Cree Téllez que hay más crítica en las opiniones vertidas en los tuits que en las escasas reseñas que nos quedan: un disparo certero de 140 caracteres se acerca, si supera la ocurrencia o el insulto, a otros géneros como el aforismo, el epigrama, la sentencia, el verso o la minificción, no a la crítica, que es ensayo, “creativo” o académico, de largo aliento, aunque no necesariamente extenso. Otras de sus opiniones me preocupan más. El 24 de febrero, aquí, juzgué positivamente Conjunto vacío (2015), de Verónica Gerber y la encontré empática con Stendhal porque, entre otras cosas, ambos autores hicieron del croquis una ayuda para narrar. Lo hice por varias razones: porque me siento obligado a espantar a los agoreros de lo actual que rara vez es lo nuevo, siendo irrelevante si ella conoce o no esas páginas stendhalianas. Porque concibo al crítico como un médium entre los vivos y los muertos. Sí, me concibo así, desde mi covacha. ¿Qué quise “normalizar” a Gerber? ¡Por supuesto! Pretendí stendhalizarla y canonizarla provisionalmente. Mi trabajo es reconocer, registrar y ordenar la tradición literaria. Ver si las novedades lo son en realidad o son vejestorios recalentados. Por lo general, los críticos somos conservadores, en varios de los sentidos de la palabra. ¿Qué hace un Jacques Rivière cuando se le aparece un loco iconoclasta de innegable descaro como Artaud? Lo invita a la NRF.

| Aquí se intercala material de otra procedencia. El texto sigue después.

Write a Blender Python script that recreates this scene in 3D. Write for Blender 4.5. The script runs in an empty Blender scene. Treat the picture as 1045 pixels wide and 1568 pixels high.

No soy tan idiota como para creer que Stendhal y Gerber, iguales, hipotéticamente, ante el tribunal del gusto, lo son porque ambos hacen dibujitos. Podría extenderme en la naturaleza stendhaliana de Gerber: su vocación por la mudanza, el desarraigo (una argenmex de segunda generación y un francés medio italiano), la economía verbal ante el fiasco amoroso, el buen humor que rehúye la carcajada o el chistorete pero que falla en lo sentencioso. Y, ¿no fue también Stendhal “un melómano que escribe” como Gerber una “artista visual que escribe”?
Finalmente, le agradezco a Téllez que haya sacado a cuenta mi voluntaria “stendhalización” de Gerber. Es un honor. En 1932, Ermilo Abreu Gómez abogó por la “mexicanización” de nuestra literatura. Hoy, Téllez lo hace algo similar: entuitear a nuestras letras, jibarizar la crítica ante la falta de reseñas. Le contesto arremedando a J Cuesta contra Abreu Gómez: “Por lo que a mí toca, ningún Abreu Gómez logrará que cumpla con el deber patriótico de embrutecerme con las obras representativas” de la crítica mexicana, que a juicio de Téllez, en 2016, deben buscarse en el tuiterío o en los seminarios universitarios. Yo, como Jorge Cuesta, deseo que éstos, los tuits y los papers, duerman a quien no pierde nada con ellos: “yo pierdo La cartuja de Parma y mucho más”. Un libro como Conjunto vacío, por ejemplo.